In 2019, we decided to change our mission statement to reflect our commitment to building toward a more equitable future. The result was a new mission statement: to create a lasting end to homelessness that leaves no one behind.
We understand that race and homelessness are inextricably linked — and that people of color, particularly Black and Native Americans, are disproportionately impacted at virtually every phase of the experience. We’re grateful to be working alongside the organizations that have been leading the way in drawing attention to this inequity and working to solve it, especially Funders Together to End Homelessness, A Way Home America, C4 Innovations, JO Consulting and the National Innovation Service.
Community Solutions firmly believes that homelessness cannot be ended without addressing racial inequity, and we want to share the data that underpins this belief. We also want to be transparent about how we’re learning our way into finding solutions as an organization and as the Built for Zero movement, made up of over 80 U.S. communities working to end veteran and chronic homelessness. We’re committed to creating more equitable outcomes for people experiencing homelessness, but commitment alone isn’t enough — we urgently need to work toward solutions.
People of color are largely overrepresented among those experiencing homelessness.
Homelessness is an immediate, life-threatening crisis for the people experiencing it, but not all racial and ethnic groups are impacted equally. In the U.S., Native and Black Americans are disproportionately impacted by homelessness.
The overrepresentation of Black and Native Americans in the homeless population is no accident: it is the result of historic and ongoing racism, from slavery and violent land theft to informal and government-backed housing discrimination that persists even today.
Research shows that, because of these massive burdens, people of color — particularly Black and Native Americans — are more likely to experience poverty and other vulnerabilities that place people at risk of homelessness, ranging from interactions with the child welfare and criminal legal systems to lack of access to housing, employment, and health care. They are also more likely to experience bias at the hands of the people, systems, and even data algorithms designed to respond to these vulnerabilities. Altogether, the interactions of these various factors contribute to high rates of homelessness and inequitable outcomes for these populations.
But economic and social vulnerabilities don’t tell the whole story — the data shows that poverty alone does not account for the disproportionate representation of Black Americans experiencing homelessness, for example.
Homeless response systems have a role to play in creating racially equitable outcomes — and so do we.
The homeless response system, which triages, supports and re-houses people experiencing homelessness, has not been designed to identify or respond to racial disparities. While it is understood that interaction with domains like the criminal legal or child welfare systems are drivers into homelessness, a person’s ability to exit homelessness is also influenced by the local homeless response system. Any system that is not set up to identify and respond to disparities is doomed to reproduce — or even deepen — them.
“We believe that the same rigorous improvement techniques that have helped communities drive better outcomes across the general population can also help them surface and begin to dismantle the racism that pervades public systems.”
Built for Zero communities are modeling the possibility of measurably reducing and ending homelessness at a population level, a critical pathway to greater equity in their regions. The design of racially equitable systems is the next critical step.
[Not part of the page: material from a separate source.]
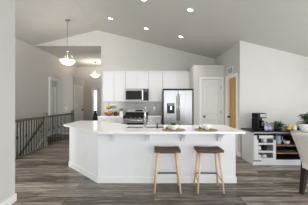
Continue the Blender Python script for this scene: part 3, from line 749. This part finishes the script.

Built for Zero is committed to helping communities by developing a roadmap for homeless response systems that addresses racial disparities for the people moving through them. We believe that the same rigorous improvement techniques that have helped communities drive better outcomes across the general population can also help them surface and begin to dismantle the racism that pervades public systems.
In 2020, Built for Zero will share a measurement framework to help communities build more racially equitable systems. For the past year, the Built for Zero team has gone through an introductory discovery phase of work trying to envision what a racially equitable homeless system might look like and how communities might measure and design such a system. We’ve also worked to embed racial equity goals into our theory of change around ending homelessness.
This research included analyzing materials available in the sector on racial equity in homelessness, surveys conducted by our partners, and public self-reported community data. From there, we drafted a framework to build a more racially equitable homeless response system. We’re in the process of collecting feedback on this framework from people with lived experience of homelessness, our Built for Zero communities, and a group of external partners. We’re humbly learning as we go, but aim to release tools for communities to track their progress toward a racially equitable system this summer.
Let’s be clear: this is a hard problem to solve (and this is coming from the folks who spend each day trying to end homelessness). We are leaning into the challenging and far-reaching arena of racial inequality, and it’s driving external shifts in our work, as well as internal changes in our thinking. We’re grateful to our Built for Zero communities for joining us in this critical learning process.
Together, we can create a lasting end to homelessness that leaves no one behind.